昨日のLPレコードも、10円で、50年以上前にお小遣いで使った金額と同じある。
こんな時代に、10円で価値あるものが買えるものがあるなんて信じがたい。

もちろん、価値があるかどうかなんて、人それぞれだ。お店の人にとってみれば、売れないLP一枚の在庫を置いておくよりも、そのスペースに流行っている回転率の早い高価な品を陳列した方が儲かるわけだから、できるだけ早く誰かに持っていってほしいと思うだろう。

私にとって、聴きていて飽きないクラシックは、過ごす時間を楽しいものにしてくれる。そして、ジャケットを見返せば、その当時(1963年)の、指揮者をはじめ楽団員数十名のその頃のその場所での人生を想像する事ができる。
想像を膨らませれば、私が、まだ二歳の頃、海を渡った向こう側、アメリカ、ニューヨークでは、ベルリオーズのこの曲を弾くために、楽団員のそれぞれが、自分のパートをこなすために、バーンスタインに指示を受けながら、一生懸命に練習をしていたのだと思うだけでも、時を超えて、バーチャルな人生劇を想像する事ができる。
ある若手楽団員は、結婚したてで、子供ができたばかりで、家族を養うために必死に与えられたパートを弾いていたのかもしれない。ある楽団員は、自分の技量がギリギリの所で採用されて、後輩からパートを奪われないかなんて思いながらバーンスタインの顔色を伺っていたかもしれない。

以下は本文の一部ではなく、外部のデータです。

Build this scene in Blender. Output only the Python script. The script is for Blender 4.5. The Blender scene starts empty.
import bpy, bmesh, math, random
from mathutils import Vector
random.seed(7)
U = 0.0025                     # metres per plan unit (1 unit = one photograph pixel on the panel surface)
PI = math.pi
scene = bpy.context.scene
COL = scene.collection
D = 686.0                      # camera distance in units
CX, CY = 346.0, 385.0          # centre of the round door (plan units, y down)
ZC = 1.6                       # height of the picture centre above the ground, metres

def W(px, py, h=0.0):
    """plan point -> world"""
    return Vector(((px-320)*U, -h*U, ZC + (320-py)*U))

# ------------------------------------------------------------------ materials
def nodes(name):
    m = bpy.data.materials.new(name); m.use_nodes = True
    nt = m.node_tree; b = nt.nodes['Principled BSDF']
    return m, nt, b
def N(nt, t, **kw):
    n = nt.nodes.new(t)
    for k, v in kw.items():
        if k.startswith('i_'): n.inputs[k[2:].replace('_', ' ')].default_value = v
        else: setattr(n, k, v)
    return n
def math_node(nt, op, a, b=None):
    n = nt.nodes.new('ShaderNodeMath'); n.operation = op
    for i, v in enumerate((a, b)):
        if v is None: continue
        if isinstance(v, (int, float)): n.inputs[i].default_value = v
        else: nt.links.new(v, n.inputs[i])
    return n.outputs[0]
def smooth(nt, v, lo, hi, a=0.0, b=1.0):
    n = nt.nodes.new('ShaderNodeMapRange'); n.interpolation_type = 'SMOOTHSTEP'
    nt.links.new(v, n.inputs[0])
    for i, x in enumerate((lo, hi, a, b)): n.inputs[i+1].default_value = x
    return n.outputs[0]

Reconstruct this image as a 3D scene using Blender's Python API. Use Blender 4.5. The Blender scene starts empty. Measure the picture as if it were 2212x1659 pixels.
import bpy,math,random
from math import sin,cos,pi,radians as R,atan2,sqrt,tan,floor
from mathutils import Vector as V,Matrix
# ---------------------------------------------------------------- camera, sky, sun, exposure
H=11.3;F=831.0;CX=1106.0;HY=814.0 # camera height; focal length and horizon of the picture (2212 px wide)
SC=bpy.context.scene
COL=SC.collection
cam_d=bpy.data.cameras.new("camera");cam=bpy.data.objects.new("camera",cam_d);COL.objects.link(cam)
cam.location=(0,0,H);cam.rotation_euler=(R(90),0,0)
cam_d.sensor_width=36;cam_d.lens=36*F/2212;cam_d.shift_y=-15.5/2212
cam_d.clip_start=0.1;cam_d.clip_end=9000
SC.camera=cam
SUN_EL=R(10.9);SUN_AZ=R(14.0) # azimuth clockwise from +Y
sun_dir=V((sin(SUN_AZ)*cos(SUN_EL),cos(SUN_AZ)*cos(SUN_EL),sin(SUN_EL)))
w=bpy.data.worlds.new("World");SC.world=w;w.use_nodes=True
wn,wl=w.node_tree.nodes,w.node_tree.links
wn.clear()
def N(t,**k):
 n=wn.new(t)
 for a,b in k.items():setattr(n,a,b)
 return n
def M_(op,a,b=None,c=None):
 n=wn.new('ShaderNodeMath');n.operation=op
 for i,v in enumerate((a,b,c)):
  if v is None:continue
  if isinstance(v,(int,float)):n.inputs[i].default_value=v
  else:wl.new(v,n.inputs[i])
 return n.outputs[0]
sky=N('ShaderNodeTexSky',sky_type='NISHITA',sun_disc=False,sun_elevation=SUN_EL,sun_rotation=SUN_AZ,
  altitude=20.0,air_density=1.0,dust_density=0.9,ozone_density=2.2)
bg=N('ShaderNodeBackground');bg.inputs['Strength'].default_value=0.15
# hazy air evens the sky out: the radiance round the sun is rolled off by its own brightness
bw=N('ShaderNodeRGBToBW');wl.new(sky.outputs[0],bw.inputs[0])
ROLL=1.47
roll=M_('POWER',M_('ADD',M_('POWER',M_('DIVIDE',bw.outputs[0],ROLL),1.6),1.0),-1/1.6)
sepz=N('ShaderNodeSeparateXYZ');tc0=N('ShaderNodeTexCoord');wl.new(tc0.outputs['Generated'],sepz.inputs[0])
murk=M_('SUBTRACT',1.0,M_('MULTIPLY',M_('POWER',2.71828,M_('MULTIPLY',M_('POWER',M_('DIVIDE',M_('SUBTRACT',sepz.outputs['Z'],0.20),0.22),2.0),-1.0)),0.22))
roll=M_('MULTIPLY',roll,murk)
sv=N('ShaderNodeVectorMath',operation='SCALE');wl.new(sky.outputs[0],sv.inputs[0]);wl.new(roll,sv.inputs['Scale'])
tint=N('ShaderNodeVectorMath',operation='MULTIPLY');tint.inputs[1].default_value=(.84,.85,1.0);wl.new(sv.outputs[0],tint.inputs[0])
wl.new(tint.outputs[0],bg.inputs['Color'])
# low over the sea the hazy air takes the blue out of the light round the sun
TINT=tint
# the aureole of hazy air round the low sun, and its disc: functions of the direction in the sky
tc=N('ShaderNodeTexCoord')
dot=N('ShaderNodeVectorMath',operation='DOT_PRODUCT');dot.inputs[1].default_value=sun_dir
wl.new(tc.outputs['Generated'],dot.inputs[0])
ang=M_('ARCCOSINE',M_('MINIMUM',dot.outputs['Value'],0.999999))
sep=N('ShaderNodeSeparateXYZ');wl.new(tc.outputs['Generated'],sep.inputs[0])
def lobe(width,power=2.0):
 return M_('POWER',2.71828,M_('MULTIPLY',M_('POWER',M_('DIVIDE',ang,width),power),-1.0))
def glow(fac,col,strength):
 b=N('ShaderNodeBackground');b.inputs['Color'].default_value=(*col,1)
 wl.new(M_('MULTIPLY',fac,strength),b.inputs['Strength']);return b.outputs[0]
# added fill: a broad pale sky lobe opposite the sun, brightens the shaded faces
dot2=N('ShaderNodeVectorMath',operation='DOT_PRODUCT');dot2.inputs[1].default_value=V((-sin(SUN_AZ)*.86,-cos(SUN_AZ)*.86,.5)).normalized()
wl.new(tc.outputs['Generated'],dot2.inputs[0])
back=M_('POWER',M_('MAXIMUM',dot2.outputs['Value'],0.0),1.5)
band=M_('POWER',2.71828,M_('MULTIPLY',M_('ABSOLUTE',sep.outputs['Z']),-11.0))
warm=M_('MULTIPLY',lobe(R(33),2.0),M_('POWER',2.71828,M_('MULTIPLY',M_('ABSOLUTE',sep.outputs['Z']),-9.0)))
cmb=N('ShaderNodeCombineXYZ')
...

そんな想像力を働かせながら、10円のレコードで、台風前の午後をゆっくり過ごす事ができたならば、MAXバリューな時間だと思う。

今時、気晴らしにコンビニへいって100円以下のものを探すことは至難のことである。10円でこんなに楽しい午後を過ごす事ができるなんて、引退後のジジイにはありがたい限りである。